Speaker: Dr. Weifeng Sun (Stanford University)

Time: 14:00-15:00  January 9, 2024 (Tuesday)

Place: N913

Title: The Bogomolny equations with a knot singularity

Abstract: The regular solutions of the Bogomolny equations on R^3 are well studied in the last century. There are at least two different famous approaches: The twistor method by Hitchin, Donaldson etc. and the pure analytical method by Taubes. In this talk, I will give a brief introduction on these approaches. Then I will use Taubes' approach to study the Bogomolny equations with a knot singularity. I hope these solutions will be useful in knot theory in the future.

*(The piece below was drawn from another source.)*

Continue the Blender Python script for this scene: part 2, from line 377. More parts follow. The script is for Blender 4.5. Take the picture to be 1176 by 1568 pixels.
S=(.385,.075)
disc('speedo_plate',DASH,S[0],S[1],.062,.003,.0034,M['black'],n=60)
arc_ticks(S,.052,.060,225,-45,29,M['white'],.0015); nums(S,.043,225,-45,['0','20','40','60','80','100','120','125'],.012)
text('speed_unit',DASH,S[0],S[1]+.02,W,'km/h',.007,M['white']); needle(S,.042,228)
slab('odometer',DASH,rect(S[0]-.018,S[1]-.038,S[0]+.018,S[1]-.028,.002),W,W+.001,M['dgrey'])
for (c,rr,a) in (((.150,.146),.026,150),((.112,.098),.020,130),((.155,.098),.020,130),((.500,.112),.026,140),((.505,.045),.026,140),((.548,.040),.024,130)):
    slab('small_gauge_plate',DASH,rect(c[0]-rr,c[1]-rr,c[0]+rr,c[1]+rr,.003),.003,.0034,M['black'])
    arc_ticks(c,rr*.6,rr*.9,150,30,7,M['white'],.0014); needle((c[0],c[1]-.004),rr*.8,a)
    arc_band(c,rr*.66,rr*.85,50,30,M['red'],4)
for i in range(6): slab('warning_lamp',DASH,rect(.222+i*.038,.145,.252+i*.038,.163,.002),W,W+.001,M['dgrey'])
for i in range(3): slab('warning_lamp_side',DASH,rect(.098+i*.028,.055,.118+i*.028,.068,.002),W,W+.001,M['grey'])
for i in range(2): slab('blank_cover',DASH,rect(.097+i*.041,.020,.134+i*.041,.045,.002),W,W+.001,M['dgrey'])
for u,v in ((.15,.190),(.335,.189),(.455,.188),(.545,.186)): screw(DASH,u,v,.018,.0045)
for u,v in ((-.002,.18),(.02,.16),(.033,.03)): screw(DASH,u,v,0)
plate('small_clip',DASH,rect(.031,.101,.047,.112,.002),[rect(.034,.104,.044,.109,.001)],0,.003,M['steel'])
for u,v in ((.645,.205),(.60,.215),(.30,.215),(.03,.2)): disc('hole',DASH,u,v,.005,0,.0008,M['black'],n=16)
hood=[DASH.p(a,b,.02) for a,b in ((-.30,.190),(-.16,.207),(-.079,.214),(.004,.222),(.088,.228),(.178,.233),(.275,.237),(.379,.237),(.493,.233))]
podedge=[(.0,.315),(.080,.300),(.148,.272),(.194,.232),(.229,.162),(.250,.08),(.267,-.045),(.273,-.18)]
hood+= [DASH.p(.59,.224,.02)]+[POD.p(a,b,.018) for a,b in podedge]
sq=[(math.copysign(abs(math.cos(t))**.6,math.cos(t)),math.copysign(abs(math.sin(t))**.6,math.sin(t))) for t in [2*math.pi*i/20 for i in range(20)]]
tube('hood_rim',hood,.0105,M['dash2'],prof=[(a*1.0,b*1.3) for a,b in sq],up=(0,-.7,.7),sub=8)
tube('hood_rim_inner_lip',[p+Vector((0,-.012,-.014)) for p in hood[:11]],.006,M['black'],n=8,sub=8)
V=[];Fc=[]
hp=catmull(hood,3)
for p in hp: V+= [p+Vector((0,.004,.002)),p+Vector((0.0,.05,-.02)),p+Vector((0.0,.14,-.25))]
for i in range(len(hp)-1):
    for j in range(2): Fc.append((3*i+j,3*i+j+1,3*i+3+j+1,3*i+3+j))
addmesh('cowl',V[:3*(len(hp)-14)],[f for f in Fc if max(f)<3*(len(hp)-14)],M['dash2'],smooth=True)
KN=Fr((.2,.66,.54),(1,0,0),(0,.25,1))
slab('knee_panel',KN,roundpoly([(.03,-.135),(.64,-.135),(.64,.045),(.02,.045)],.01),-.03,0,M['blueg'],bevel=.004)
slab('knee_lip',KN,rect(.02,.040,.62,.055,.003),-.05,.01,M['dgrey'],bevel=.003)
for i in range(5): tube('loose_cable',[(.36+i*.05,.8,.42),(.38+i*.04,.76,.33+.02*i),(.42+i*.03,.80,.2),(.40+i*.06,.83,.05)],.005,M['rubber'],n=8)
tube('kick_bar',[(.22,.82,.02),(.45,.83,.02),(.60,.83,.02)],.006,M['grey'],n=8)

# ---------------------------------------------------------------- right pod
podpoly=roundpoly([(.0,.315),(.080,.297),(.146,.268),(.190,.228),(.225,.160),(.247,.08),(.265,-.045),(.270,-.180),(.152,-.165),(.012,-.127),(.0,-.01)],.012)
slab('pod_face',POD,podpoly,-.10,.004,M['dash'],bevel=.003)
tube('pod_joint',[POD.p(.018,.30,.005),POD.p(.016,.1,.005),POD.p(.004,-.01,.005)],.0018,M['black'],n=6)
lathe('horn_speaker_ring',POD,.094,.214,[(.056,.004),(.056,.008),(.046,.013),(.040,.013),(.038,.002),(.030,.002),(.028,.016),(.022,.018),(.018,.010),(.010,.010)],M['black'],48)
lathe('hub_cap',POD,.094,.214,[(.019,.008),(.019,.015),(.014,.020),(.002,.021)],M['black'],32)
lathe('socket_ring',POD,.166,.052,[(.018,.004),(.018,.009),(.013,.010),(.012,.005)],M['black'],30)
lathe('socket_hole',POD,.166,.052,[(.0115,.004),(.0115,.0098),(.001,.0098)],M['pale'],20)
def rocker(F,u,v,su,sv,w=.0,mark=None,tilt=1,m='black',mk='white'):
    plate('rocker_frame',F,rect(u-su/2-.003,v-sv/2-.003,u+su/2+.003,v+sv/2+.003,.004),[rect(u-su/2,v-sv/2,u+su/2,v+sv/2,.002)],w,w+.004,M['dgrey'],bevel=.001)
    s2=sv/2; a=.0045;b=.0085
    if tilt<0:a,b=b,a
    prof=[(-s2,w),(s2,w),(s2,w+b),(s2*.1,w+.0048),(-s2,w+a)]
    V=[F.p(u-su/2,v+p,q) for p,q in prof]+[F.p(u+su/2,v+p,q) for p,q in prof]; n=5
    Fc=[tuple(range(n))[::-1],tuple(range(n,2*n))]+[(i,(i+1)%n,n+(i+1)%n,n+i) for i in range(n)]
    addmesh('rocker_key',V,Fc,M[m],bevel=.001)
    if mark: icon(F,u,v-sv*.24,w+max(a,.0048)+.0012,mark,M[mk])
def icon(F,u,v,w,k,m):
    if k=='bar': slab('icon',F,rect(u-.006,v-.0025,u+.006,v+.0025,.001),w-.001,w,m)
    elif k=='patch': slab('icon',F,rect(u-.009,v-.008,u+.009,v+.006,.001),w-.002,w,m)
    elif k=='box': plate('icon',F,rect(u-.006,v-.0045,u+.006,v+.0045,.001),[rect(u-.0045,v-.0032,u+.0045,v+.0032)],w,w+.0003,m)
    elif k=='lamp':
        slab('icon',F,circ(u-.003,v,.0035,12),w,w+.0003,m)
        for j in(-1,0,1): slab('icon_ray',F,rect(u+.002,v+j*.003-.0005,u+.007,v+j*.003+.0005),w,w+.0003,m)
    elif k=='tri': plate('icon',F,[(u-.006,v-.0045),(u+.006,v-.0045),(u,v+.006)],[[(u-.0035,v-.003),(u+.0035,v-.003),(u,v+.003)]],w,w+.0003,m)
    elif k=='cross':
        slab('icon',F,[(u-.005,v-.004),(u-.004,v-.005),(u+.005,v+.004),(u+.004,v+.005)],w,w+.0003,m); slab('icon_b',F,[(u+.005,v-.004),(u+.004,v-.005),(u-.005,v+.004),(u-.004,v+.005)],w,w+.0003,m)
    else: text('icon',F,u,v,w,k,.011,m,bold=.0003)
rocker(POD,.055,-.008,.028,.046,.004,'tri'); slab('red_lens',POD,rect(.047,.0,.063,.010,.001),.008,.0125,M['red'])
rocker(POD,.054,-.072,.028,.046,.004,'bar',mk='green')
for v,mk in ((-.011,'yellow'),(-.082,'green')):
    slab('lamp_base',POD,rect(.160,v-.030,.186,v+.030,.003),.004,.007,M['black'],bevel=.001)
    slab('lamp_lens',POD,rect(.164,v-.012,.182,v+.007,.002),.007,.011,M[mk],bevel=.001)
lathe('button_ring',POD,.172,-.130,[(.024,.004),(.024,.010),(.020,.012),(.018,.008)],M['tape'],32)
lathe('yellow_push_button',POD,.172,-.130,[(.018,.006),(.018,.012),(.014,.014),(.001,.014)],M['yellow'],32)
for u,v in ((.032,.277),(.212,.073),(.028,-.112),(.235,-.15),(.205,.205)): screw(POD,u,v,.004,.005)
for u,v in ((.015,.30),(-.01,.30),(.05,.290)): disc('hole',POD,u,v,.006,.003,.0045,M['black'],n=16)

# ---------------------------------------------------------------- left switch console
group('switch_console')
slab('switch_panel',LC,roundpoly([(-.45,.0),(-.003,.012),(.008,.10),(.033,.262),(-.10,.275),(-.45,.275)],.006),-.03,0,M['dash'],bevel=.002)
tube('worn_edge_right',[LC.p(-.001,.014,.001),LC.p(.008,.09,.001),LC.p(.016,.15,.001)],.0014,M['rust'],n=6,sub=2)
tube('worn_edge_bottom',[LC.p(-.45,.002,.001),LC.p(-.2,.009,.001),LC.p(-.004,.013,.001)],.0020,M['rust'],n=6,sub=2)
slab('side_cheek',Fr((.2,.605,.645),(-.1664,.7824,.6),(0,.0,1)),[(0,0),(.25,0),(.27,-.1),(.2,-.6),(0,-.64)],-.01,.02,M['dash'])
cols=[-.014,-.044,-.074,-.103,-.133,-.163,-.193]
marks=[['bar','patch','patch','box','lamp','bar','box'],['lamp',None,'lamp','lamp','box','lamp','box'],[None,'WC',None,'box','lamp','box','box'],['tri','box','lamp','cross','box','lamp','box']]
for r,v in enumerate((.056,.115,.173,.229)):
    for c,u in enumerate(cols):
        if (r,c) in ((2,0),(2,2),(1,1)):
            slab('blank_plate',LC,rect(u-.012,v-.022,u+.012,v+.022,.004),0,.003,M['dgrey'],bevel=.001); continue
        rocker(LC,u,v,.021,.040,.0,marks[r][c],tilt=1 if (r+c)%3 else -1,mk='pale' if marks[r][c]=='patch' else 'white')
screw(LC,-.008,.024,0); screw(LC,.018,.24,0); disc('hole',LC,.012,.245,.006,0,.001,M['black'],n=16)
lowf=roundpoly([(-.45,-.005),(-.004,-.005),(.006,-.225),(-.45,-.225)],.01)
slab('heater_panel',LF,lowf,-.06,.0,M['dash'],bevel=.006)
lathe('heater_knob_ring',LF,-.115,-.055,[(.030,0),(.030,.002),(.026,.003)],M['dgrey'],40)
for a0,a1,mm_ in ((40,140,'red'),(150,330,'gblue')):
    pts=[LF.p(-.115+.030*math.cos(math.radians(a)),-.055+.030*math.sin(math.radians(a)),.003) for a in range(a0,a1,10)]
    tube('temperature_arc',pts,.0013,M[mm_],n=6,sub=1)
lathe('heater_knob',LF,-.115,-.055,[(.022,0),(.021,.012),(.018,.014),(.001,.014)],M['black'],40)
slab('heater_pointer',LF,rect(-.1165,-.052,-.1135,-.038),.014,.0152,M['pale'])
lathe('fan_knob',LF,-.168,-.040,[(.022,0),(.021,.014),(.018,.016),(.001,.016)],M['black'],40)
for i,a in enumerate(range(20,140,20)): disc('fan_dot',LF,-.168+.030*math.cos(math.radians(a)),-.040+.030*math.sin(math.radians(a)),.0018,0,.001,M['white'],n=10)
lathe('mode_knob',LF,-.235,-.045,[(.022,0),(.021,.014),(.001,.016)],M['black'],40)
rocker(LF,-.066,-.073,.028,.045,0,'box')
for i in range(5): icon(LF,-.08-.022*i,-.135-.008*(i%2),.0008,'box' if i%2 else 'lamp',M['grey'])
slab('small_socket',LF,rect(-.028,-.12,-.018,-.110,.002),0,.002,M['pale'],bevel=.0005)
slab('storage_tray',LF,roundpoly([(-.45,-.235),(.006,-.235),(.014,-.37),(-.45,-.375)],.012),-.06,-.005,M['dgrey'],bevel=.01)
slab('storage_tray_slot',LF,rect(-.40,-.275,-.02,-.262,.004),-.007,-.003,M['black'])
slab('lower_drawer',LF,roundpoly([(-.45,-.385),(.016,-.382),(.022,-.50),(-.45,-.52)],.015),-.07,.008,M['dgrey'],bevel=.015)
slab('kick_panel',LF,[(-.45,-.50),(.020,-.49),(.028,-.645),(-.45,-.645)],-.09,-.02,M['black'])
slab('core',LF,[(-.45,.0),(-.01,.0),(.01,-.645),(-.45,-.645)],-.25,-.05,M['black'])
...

Speaker: Prof. Jinbang Yang (USTC)

Time: 14:00-15:00  January 11, 2024 (Thursday)

Place: MCM110

Title: Motivic local systems and motivic Higgs bundles

Abstract: Families of smooth varieties give rise to numerous invariants, among which are the notable Betti-local systems and the Kodaira-Spencer maps—graded Higgs bundles. Direct summands of these local systems and graded Higgs bundles are called motivic. Our understanding of motivic local systems is currently limited, with only a few known cases. In this talk, I will present a method for determining the motivicity of a local system or a Higgs bundle of a specific type. As a consequence, we obtain infinitely many algebraic solutions to the Painleve VI equation. This is a joint work with Kang Zuo.